Located on the crest of St Marfa’s Ridge is St. Agatha’s Tower, also known as the Red Tower. The watchtower was built in 1649, under the rule of Grand Master Jean Paul Lascaris Castellar and was one of the main defensive positions during the time of the Knights of St. John. It was equipped with a cannon, a garrison of 30 men and enough food and ammunition to withstand a siege 40-day siege. It continued its military function following the British period, as it was used as a radar station by the Armed Forces of Malta. By the close of the 20th century, the tower was in poor repair and was gradually restored by Din l-Art Ħelwa.


Popeye Village

Photo: James Bianchi

Popeye village is a purpose-built film set village, which has been converted into an attraction fun park, complete with a collection of rustic, ramshackle wooden buildings, restaurants, rides and entertainment. It was built as a film set for the production of Popeye, which was released in 1980. The live action musical feature film was produced by Paramount Pictures and Walt Disney Productions and starred Robbie Williams. Construction began in 1979 with a crew of 165, who worked for over seven months to build the village, which consists of 19 wooden buildings. A 70m breakwater was also built around Anchor Bay’s mouth, to protect the set from high seas during filming. Today, it’s open to the public as a seaside resort and open-air museum.
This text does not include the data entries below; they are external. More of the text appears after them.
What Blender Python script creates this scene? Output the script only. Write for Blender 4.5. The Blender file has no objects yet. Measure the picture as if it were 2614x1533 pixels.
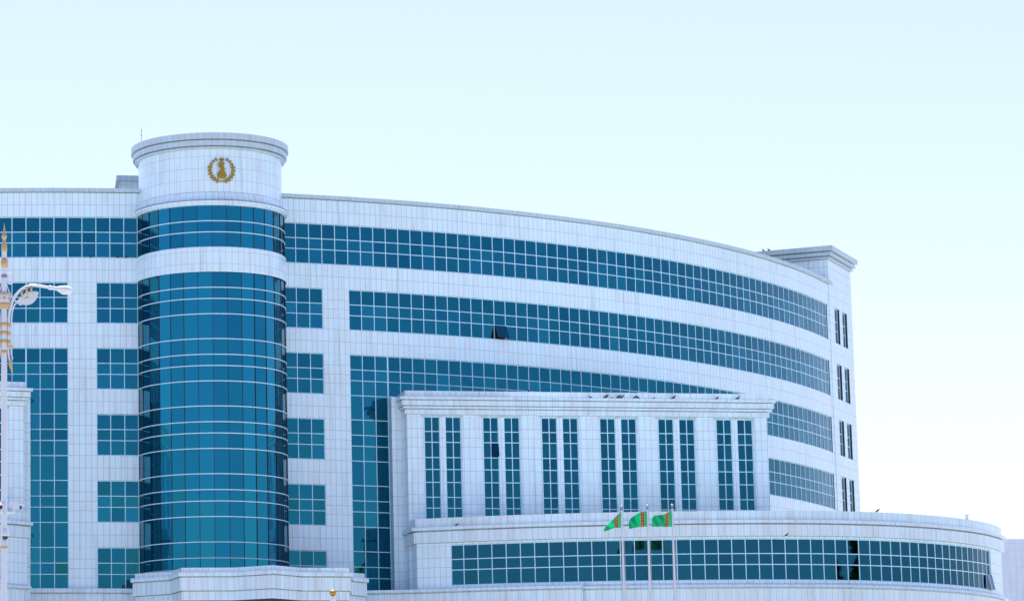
import bpy, bmesh, math, random
from mathutils import Vector, Matrix
from math import sin, cos, pi, radians, atan2, sqrt, floor

# ------------------------------------------------------------------ camera
SC = bpy.context.scene
COL = SC.collection
F, PT, PX, PY = 8200.0, 0.16454, 47.176, 766.5      # telephoto camera solved from the photo (pixels of the 2614 px photo)
cam_d = bpy.data.cameras.new("camera"); cam = bpy.data.objects.new("camera", cam_d); COL.objects.link(cam)
cam_d.sensor_fit = 'HORIZONTAL'; cam_d.sensor_width = 36.0
cam_d.lens = F / 2614 * 36.0
cam_d.shift_x = (1307 - PX) / 2614
cam_d.clip_start = 0.5; cam_d.clip_end = 9000
cam.location = (0, 0, 0); cam.rotation_euler = (pi / 2 + PT, 0, 0)
SC.camera = cam
GZ = -1.7                                            # the ground is an eye height below the camera

# ------------------------------------------------------------------ world, sun, exposure
SUN_EL, SUN_AZ = radians(70), radians(-2)             # azimuth clockwise from +Y (view direction): high sun behind the building
w = bpy.data.worlds.new("World"); SC.world = w; w.use_nodes = True
nt = w.node_tree
bg = nt.nodes['Background']
sky = nt.nodes.new('ShaderNodeTexSky'); sky.sky_type = 'NISHITA'; sky.sun_disc = False
sky.sun_elevation = SUN_EL; sky.sun_rotation = SUN_AZ
sky.altitude = 200; sky.air_density = 1.0; sky.dust_density = 2.0; sky.ozone_density = 1.6
wbm = nt.nodes.new('ShaderNodeMix'); wbm.data_type = 'RGBA'; wbm.blend_type = 'MULTIPLY'; wbm.inputs[0].default_value = 1.0
wbm.inputs[7].default_value = (1.02, 0.935, 1.05, 1)       # the photo's cool white balance
nt.links.new(sky.outputs[0], wbm.inputs[6]); nt.links.new(wbm.outputs[2], bg.inputs[0]); bg.inputs[1].default_value = 0.12
sl = bpy.data.lights.new("sun", 'SUN'); sun = bpy.data.objects.new("sun", sl); COL.objects.link(sun)
sl.energy = 4.5; sl.angle = radians(1.5); sl.color = (1.0, 0.97, 0.93)
sd = Vector((sin(SUN_AZ) * cos(SUN_EL), cos(SUN_AZ) * cos(SUN_EL), sin(SUN_EL)))
sun.rotation_euler = (-sd).to_track_quat('-Z', 'Y').to_euler(); sun.location = (60, -40, 120)
vs = SC.view_settings
vs.view_transform = 'Standard'; vs.look = 'None'; vs.gamma = 1.0; vs.use_curve_mapping = False
vs.exposure = 0.96

random.seed(7)

# ------------------------------------------------------------------ helpers
def ray(x, y):
    u = (x - PX) / F; v = (PY - y) / F
    d = Vector((u, cos(PT) - v * sin(PT), sin(PT) + v * cos(PT)))
    return d / d.y
def at(x, y, Y):                                     # point seen at photo pixel (x, y) at the real distance Y
    return ray(x, y) * Y

class MB:
    def __init__(s, tf=None):
        s.v = []; s.f = []; s.uv = []; s.mi = []; s.rnd = []; s.tf = tf; s.cur = 0
    def P(s, x, y, z):
        if s.tf: x, y = s.tf(x, y)
        s.v.append((x, y, z)); return len(s.v) - 1
    def face(s, idx, uv=None, rnd=0.0):
        s.f.append(tuple(idx)); s.uv.append(uv or [(0, 0)] * len(idx)); s.mi.append(s.cur); s.rnd.append(rnd)
    def quad(s, a, b, c, d, uv=None, rnd=0.0):
        i = [s.P(*p) for p in (a, b, c, d)]
        s.face(i, uv, rnd)
    def box(s, c, ax, ay, az, uvs=False):            # centre, three half-axis vectors
        c = Vector(c); ax = Vector(ax); ay = Vector(ay); az = Vector(az)
        p = [c + sx * ax + sy * ay + sz * az for sz in (-1, 1) for sy in (-1, 1) for sx in (-1, 1)]
        i = [s.P(*q) for q in p]
        lx, ly, lz = 2 * ax.length, 2 * ay.length, 2 * az.length
        for q, (a, b) in (((0, 1, 3, 2), (lx, ly)), ((4, 6, 7, 5), (ly, lx)), ((0, 4, 5, 1), (lz, lx)), ((2, 3, 7, 6), (lx, lz)), ((0, 2, 6, 4), (ly, lz)), ((1, 5, 7, 3), (lz, ly))):
            z0 = p[q[0]].z
            if abs(a - lz) < 1e-9 and q[1] - q[0] == 4: uv = [(0, z0), (0, z0 + a), (b, z0 + a), (b, z0)]
            else: uv = [(0, z0), (a, z0), (a, z0 + b), (0, z0 + b)]
            s.face([i[k] for k in q], uv)
    def sweep(s, pts, prof, closed=False, caps=True, u0=0.0, closeprof=False):
        # pts: plan polyline (outward = right of travel); prof: [(outward offset, z)], top to bottom
        n = len(pts); cum = [u0]
        for a, b in zip(pts, pts[1:]): cum.append(cum[-1] + math.hypot(b[0] - a[0], b[1] - a[1]))
        nr = []
        for i in range(n):
            def nn(a, b):
                dx, dy = b[0] - a[0], b[1] - a[1]; l = math.hypot(dx, dy) or 1; return (dy / l, -dx / l)
            if closed:
                q1 = nn(pts[i - 1] if i else pts[-2], pts[i]); q2 = nn(pts[i], pts[i + 1] if i < n - 1 else pts[1])
            else:
                q1 = nn(pts[i - 1], pts[i]) if i else nn(pts[0], pts[1])
                q2 = nn(pts[i], pts[i + 1]) if i < n - 1 else q1
            mx, my = q1[0] + q2[0], q1[1] + q2[1]; l2 = mx * mx + my * my
            k = 2 / l2 if l2 > 0.2 else 2 / 0.2
            nr.append((mx * k, my * k))
        pr = prof + [prof[0]] if closeprof else prof
        pl = [0.0]
        for a, b in zip(pr, pr[1:]): pl.append(pl[-1] + math.hypot(b[0] - a[0], b[1] - a[1]))
        g = [[s.P(pts[i][0] + nr[i][0] * o, pts[i][1] + nr[i][1] * o, z) for (o, z) in prof] for i in range(n)]
        m = len(prof)
        for i in range(n - 1):
            for j in range(m if closeprof else m - 1):
                j2 = (j + 1) % m
                va, vb = prof[j][1], prof[j2][1]
                if abs(va - vb) < 1e-6: vb = va - 0.02
                s.face((g[i][j], g[i][j2], g[i + 1][j2], g[i + 1][j]),
                       [(cum[i], va), (cum[i], vb), (cum[i + 1], vb), (cum[i + 1], va)])
        if caps and not closed and m > 2:
            for i, rev in ((0, 1), (n - 1, 0)):
                idx = list(g[i]); uv = [(o, z) for (o, z) in prof]
                if rev: idx = idx[::-1]; uv = uv[::-1]
                s.face(idx, uv)
    def lathe(s, base, prof, seg=16, u=Vector((1, 0, 0)), v=Vector((0, 1, 0)), ax=Vector((0, 0, 1))):
        base = Vector(base); g = []
        for (r, h) in prof:
            g.append([s.P(*(base + ax * h + (u * cos(2 * pi * k / seg) + v * sin(2 * pi * k / seg)) * max(r, 1e-4))) for k in range(seg)])
        for a, b in zip(g, g[1:]):
            for k in range(seg):
                k2 = (k + 1) % seg; s.face((a[k], a[k2], b[k2], b[k]))
        s.face(g[0][::-1]); s.face(g[-1])
    def tube(s, pts, r, seg=8):
        pts = [Vector(p) for p in pts]; n = len(pts)
        rr = r if isinstance(r, (list, tuple)) else [r] * n
        g = []; prev = None
        for i in range(n):
            d = (pts[min(i + 1, n - 1)] - pts[max(i - 1, 0)]).normalized()
            if prev is None:
                a = Vector((0, 0, 1)) if abs(d.z) < 0.9 else Vector((0, 1, 0))
                prev = d.cross(a).normalized()
            prev = (prev - d * prev.dot(d)).normalized(); q = d.cross(prev)
            g.append([s.P(*(pts[i] + (prev * cos(2 * pi * k / seg) + q * sin(2 * pi * k / seg)) * rr[i])) for k in range(seg)])
        for a, b in zip(g, g[1:]):
            for k in range(seg):
                k2 = (k + 1) % seg; s.face((a[k], a[k2], b[k2], b[k]))
        s.face(g[0][::-1]); s.face(g[-1])
    def ell(s, c, rx, ry, rz, su=12, sv=8, rot=None):
        c = Vector(c); g = []
        for j in range(1, sv):
            ph = pi * j / sv; row = []
            for k in range(su):
                p = Vector((rx * sin(ph) * cos(2 * pi * k / su), ry * sin(ph) * sin(2 * pi * k / su), rz * cos(ph)))
                if rot: p = rot @ p
                row.append(s.P(*(c + p)))
            g.append(row)
        def pole(z):
            p = Vector((0, 0, z))
            if rot: p = rot @ p
            return s.P(*(c + p))
        t, b = pole(rz), pole(-rz)
        for k in range(su):
            k2 = (k + 1) % su
            s.face((t, g[0][k], g[0][k2])); s.face((b, g[-1][k2], g[-1][k]))
            for a, d in zip(g, g[1:]): s.face((a[k], d[k], d[k2], a[k2]))
    def build(s, name, mats, parent=None, smooth=0.0):
        me = bpy.data.meshes.new(name); me.from_pydata(s.v, [], s.f)
        if not isinstance(mats, (list, tuple)): mats = [mats]
        for m in mats: me.materials.append(m)
        uvl = me.uv_layers.new(name="UVMap")
        flat = [c for f in s.uv for q in f for c in q]
        uvl.data.foreach_set('uv', flat)
        at_ = me.attributes.new('rnd', 'FLOAT', 'FACE'); at_.data.foreach_set('value', s.rnd)
        me.polygons.foreach_set('material_index', s.mi)
        if smooth:
            me.polygons.foreach_set('use_smooth', [True] * len(s.f))
            me.set_sharp_from_angle(angle=radians(smooth))
        me.validate(); me.update()
        o = bpy.data.objects.new(name, me); COL.objects.link(o)
        if parent: o.parent = parent; o.matrix_parent_inverse = parent.matrix_world.inverted()
        return o

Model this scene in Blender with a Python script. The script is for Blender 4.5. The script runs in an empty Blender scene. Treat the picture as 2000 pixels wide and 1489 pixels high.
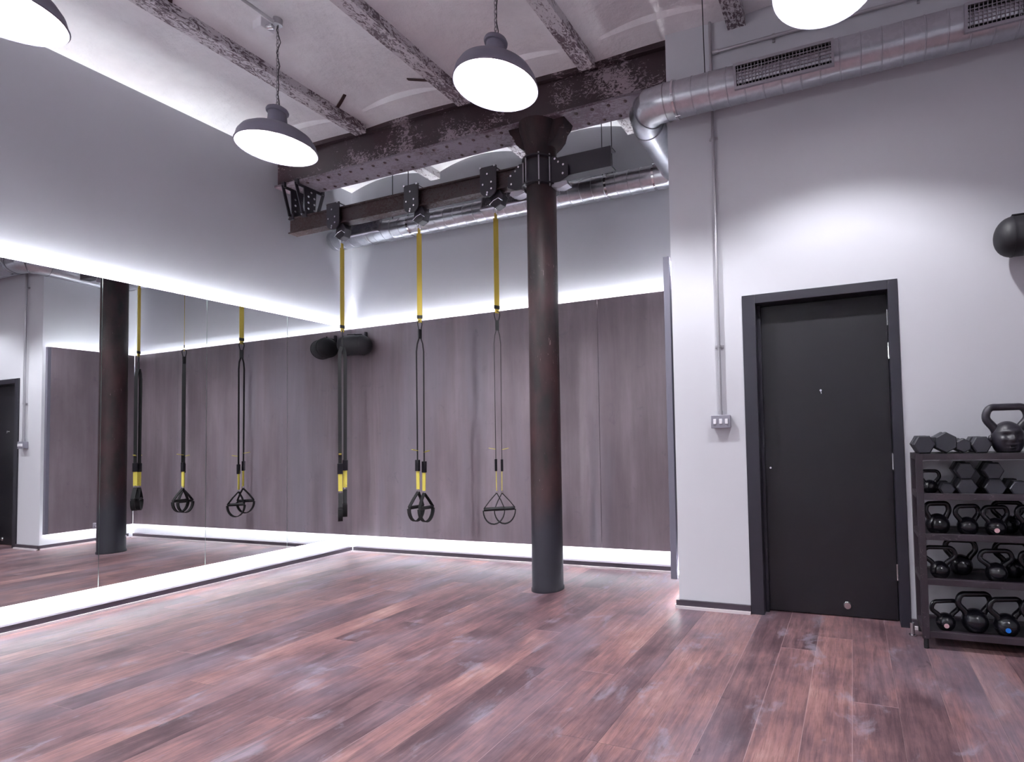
import bpy, math, random
from mathutils import Vector, Matrix
PI = math.pi
random.seed(7)
C = bpy.context.scene.collection

# ------------------------------------------------------------------ mesh builder
class MB:
    def __init__(s): s.v = []; s.f = []
    def add(s, vs, fs):
        o = len(s.v); s.v += [Vector(p) for p in vs]; s.f += [tuple(i + o for i in f) for f in fs]; return s
    def box(s, x0, x1, y0, y1, z0, z1):
        return s.add([(x0,y0,z0),(x1,y0,z0),(x1,y1,z0),(x0,y1,z0),(x0,y0,z1),(x1,y0,z1),(x1,y1,z1),(x0,y1,z1)],
                     [(0,3,2,1),(4,5,6,7),(0,1,5,4),(1,2,6,5),(2,3,7,6),(3,0,4,7)])
    def frame(s, d):
        d = Vector(d).normalized(); u = Vector((0,0,1)) if abs(d.z) < .9 else Vector((1,0,0))
        a = d.cross(u).normalized(); return a, a.cross(d).normalized()
    def cyl(s, p0, p1, r, seg=16, r1=None):
        p0, p1 = Vector(p0), Vector(p1); a, b = s.frame(p1 - p0); r1 = r if r1 is None else r1
        vs = []
        for p, q in ((p0, r), (p1, r1)):
            for i in range(seg):
                t = 2*PI*i/seg; vs.append(p + a*math.cos(t)*q + b*math.sin(t)*q)
        fs = [(i, (i+1) % seg, seg+(i+1) % seg, seg+i) for i in range(seg)]
        fs += [tuple(range(seg-1, -1, -1)), tuple(range(seg, 2*seg))]
        return s.add(vs, fs)
    def tube(s, pts, r, seg=10, closed=False, flat=None):
        pts = [Vector(p) for p in pts]; n = len(pts); vs = []; prev = None
        for i, p in enumerate(pts):
            if closed: d = pts[(i+1) % n] - pts[i-1]
            else: d = pts[min(i+1, n-1)] - pts[max(i-1, 0)]
            d.normalize()
            if prev is None: a, b = s.frame(d)
            else:
                a = prev - d*prev.dot(d)
                a = a.normalized() if a.length > 1e-6 else s.frame(d)[0]
                b = a.cross(d).normalized()
            prev = a
            rr = r[i] if isinstance(r, (list, tuple)) else r
            for k in range(seg):
                t = 2*PI*k/seg
                vs.append(p + a*math.cos(t)*rr + b*math.sin(t)*rr)
        fs = []
        m = n if closed else n-1
        for i in range(m):
            j = (i+1) % n
            for k in range(seg):
                fs.append((i*seg+k, i*seg+(k+1) % seg, j*seg+(k+1) % seg, j*seg+k))
        if not closed: fs += [tuple(range(seg-1, -1, -1)), tuple(range((n-1)*seg, n*seg))]
        return s.add(vs, fs)
    def strap(s, pts, w, th, wdir):
        # flat webbing along pts; w across wdir, th thick
        pts = [Vector(p) for p in pts]; wd = Vector(wdir).normalized(); n = len(pts); vs = []
        for i, p in enumerate(pts):
            d = (pts[min(i+1, n-1)] - pts[max(i-1, 0)]).normalized()
            nn = d.cross(wd).normalized()
            ww = wd
            for (a, b) in ((-1,-1),(1,-1),(1,1),(-1,1)): vs.append(p + ww*(a*w/2) + nn*(b*th/2))
        fs = [(3,2,1,0), tuple((n-1)*4+k for k in range(4))]
        for i in range(n-1):
            for k in range(4): fs.append((i*4+k, i*4+(k+1) % 4, (i+1)*4+(k+1) % 4, (i+1)*4+k))
        return s.add(vs, fs)
    def lathe(s, prof, seg=32, c=(0,0,0), axis='z', cap=True):
        vs = []; n = len(prof); c = Vector(c)
        for (r, h) in prof:
            for k in range(seg):
                t = 2*PI*k/seg; a, b = r*math.cos(t), r*math.sin(t)
                vs.append(c + (Vector((a,b,h)) if axis == 'z' else Vector((h,a,b)) if axis == 'x' else Vector((b,h,a))))
        fs = []
        for i in range(n-1):
            for k in range(seg): fs.append((i*seg+k, i*seg+(k+1) % seg, (i+1)*seg+(k+1) % seg, (i+1)*seg+k))
        if cap: fs += [tuple(range(seg-1, -1, -1)), tuple(range((n-1)*seg, n*seg))]
        return s.add(vs, fs)
    def prism(s, poly, fn, d0, d1):
        # poly of 2D points, fn(u,v,d)->3D
        n = len(poly)
        vs = [fn(u, v, d0) for u, v in poly] + [fn(u, v, d1) for u, v in poly]
        fs = [tuple(range(n-1, -1, -1)), tuple(range(n, 2*n))] + [(i, (i+1) % n, n+(i+1) % n, n+i) for i in range(n)]
        return s.add(vs, fs)
    def sphere(s, c, r, seg=20, rings=12, sz=1.0):
        prof = [(max(1e-4, r*math.sin(PI*i/rings)), -r*sz*math.cos(PI*i/rings)) for i in range(rings+1)]
        return s.lathe(prof, seg, c)
    def mesh(s, name, smooth=35):
        me = bpy.data.meshes.new(name); me.from_pydata([tuple(v) for v in s.v], [], s.f)
        import bmesh
        bm = bmesh.new(); bm.from_mesh(me); bmesh.ops.recalc_face_normals(bm, faces=bm.faces); bm.to_mesh(me); bm.free()
        if smooth:
            me.polygons.foreach_set('use_smooth', [True]*len(me.polygons)); me.set_sharp_from_angle(angle=math.radians(smooth))
        return me

def part(name, mb, mat, parent=None, loc=(0,0,0), bevel=0, smooth=35, label=None, kind=None):
    o = bpy.data.objects.new(name, mb.mesh(name, smooth)); C.objects.link(o)
    o.data.materials.append(mat); o.location = loc
    if parent is not None: o.parent = parent
    if bevel:
        b = o.modifiers.new('bevel', 'BEVEL'); b.width = bevel; b.segments = 2; b.limit_method = 'ANGLE'
    if label: o['label'] = label
    if kind: o['kind'] = kind
    return o
def tag(o, label, cat, group=None):
    o['label'] = label; o['category'] = cat
    if group: o['group'] = group
    return o
def thing(name, label, cat, loc=(0,0,0), rot=(0,0,0), group=None):
    o = bpy.data.objects.new(name, None); C.objects.link(o); o.empty_display_size = .1
    o.location = loc; o.rotation_euler = rot; return tag(o, label, cat, group)
def solo(name, mb, mat, label, cat, group=None, **k):
    xs = [v.x for v in mb.v]; ys = [v.y for v in mb.v]; zs = [v.z for v in mb.v]
    c = Vector(((min(xs)+max(xs))/2, (min(ys)+max(ys))/2, min(zs)))
    mb.v = [v-c for v in mb.v]
    return tag(part(name, mb, mat, None, c, **k), label, cat, group)
def struct(name, mb, mat, parent=None, **k):
    o = part(name, mb, mat, parent, **k)
    if parent is None: o['kind'] = 'structure'
    return o
def dup(root, loc, rot=None, label=None):
    r = root.copy(); C.objects.link(r); r.location = loc
    if rot: r.rotation_euler = rot
    if label: r['label'] = label
    for ch in list(root.children):
        c = ch.copy(); C.objects.link(c); c.parent = r
        for g in ch.children:
            d = g.copy(); C.objects.link(d); d.parent = c
    return r

# ------------------------------------------------------------------ materials
class NT:
    def __init__(s, name):
        s.m = bpy.data.materials.new(name); s.m.use_nodes = True; s.t = s.m.node_tree; s.n = s.t.nodes
        s.b = s.n['Principled BSDF']; s.out = s.n['Material Output']
    def node(s, typ, ins=None, **kw):
        x = s.n.new(typ)
        for k, v in kw.items(): setattr(x, k, v)
        for k, v in (ins or {}).items(): s.set(x.inputs[k], v)
        return x
    def set(s, sock, v):
        if hasattr(v, 'is_output') or isinstance(v, bpy.types.NodeSocket): s.t.links.new(v, sock)
        else: sock.default_value = v
    def m_(s, op, a, b=0.0, c=0.0, clamp=False):
        x = s.node('ShaderNodeMath', {0: a, 1: b, 2: c}, operation=op); x.use_clamp = clamp; return x.outputs[0]
    def pos(s): return s.node('ShaderNodeTexCoord').outputs['Object']
    def gpos(s): return s.node('ShaderNodeNewGeometry').outputs['Position']
    def scale(s, v, sc):
        x = s.node('ShaderNodeMapping', {'Vector': v}); x.inputs['Scale'].default_value = sc; return x.outputs[0]
    def noise(s, v, scale, detail=4, rough=.55, dist=0, out=0):
        return s.node('ShaderNodeTexNoise', {'Vector': v, 'Scale': scale, 'Detail': detail, 'Roughness': rough, 'Distortion': dist}).outputs[out]
    def ramp(s, f, stops, interp='LINEAR'):
        x = s.node('ShaderNodeValToRGB', {'Fac': f}); r = x.color_ramp; r.interpolation = interp
        while len(r.elements) < len(stops): r.elements.new(.5)
        for e, (p, c) in zip(r.elements, stops):
            e.position = p; e.color = (c, c, c, 1) if isinstance(c, (int, float)) else (*c, 1)
        return x.outputs[0]
    def mix(s, f, a, b, blend='MIX'):
        x = s.node('ShaderNodeMix', data_type='RGBA', blend_type=blend)
        def w(c): return c if isinstance(c, bpy.types.NodeSocket) else (*c, 1)
        s.set(x.inputs[0], f); s.set(x.inputs[6], w(a)); s.set(x.inputs[7], w(b)); return x.outputs[2]
    def bump(s, h, strength=.3, dist=.01):
        x = s.node('ShaderNodeBump', {'Height': h, 'Strength': strength, 'Distance': dist}); s.set(s.b.inputs['Normal'], x.outputs[0])
    def P(s, **k):
        for kk, v in k.items():
            kk = kk.replace('_', ' ')
            if isinstance(v, tuple) and len(v) == 3: v = (*v, 1)
            s.set(s.b.inputs[kk], v)
        return s
def sr(r, g, b):   # sRGB 0-255 to linear
    f = lambda c: (c/255/12.92) if c <= 10 else ((c/255+.055)/1.055)**2.4
    return (f(r), f(g), f(b))
def simple(name, col, rough=.5, metal=0, noise=.0, nscale=20, spec=.5):
    t = NT(name)
    if noise:
        f = t.noise(t.pos(), nscale, 5)
        c2 = tuple(min(1, c*(1+noise)) for c in col); c1 = tuple(c*(1-noise) for c in col)
        t.P(Base_Color=t.mix(t.ramp(f, [(.3, 0), (.7, 1)]), c1, c2)); t.bump(f, .15, .002)
    else: t.P(Base_Color=col)
    t.P(Roughness=rough, Metallic=metal); t.b.inputs['Specular IOR Level'].default_value = spec
    return t.m
def emis(name, col, st):
    t = NT(name); e = t.node('ShaderNodeEmission', {'Color': (*col, 1), 'Strength': st})
    t.t.links.new(e.outputs[0], t.out.inputs[0]); return t.m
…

The Parish Church of Mellieħa

The Parish Church of Mellieħa is dedicated to the Birth of Our Lady and was built between 1881 and 1898. Prior to this, however, Mellieħa ceased to be a parish when the locality was no longer inhabited, for fear of corsair raids. By 1844, the Mellieħa became a parish again and Reverand Francis Maria Magri blessed the first stone of the new church in September 1883. Between 1920 and 1940, the belfries and dome were built and the church alters were decorated with paintings by renowned Maltese artists, including Giuseppe Cali and Lazzru Pisani.


The Coral Lagoon

Not to be confused with the Blue Lagoon is the beautiful Coral Lagoon. Also known as Dragonara Cave, the lagoon is a naturally formed cave near Armier Bay in Mellieħa. A dream for divers, swimmer and snorkelers alike, the space is open to daylight, which keeps the water temperature inside the grotto a few degrees warmer than outside. This allows for increased marine growth, thus giving divers the opportunity to enjoy an abundance of marine life. It’s a little off the beaten track, but we would recommend parking near the Aħrax campsite and walking uphill for around five minutes. Just a tip: avoid jumping into the lagoon, especially on windy days.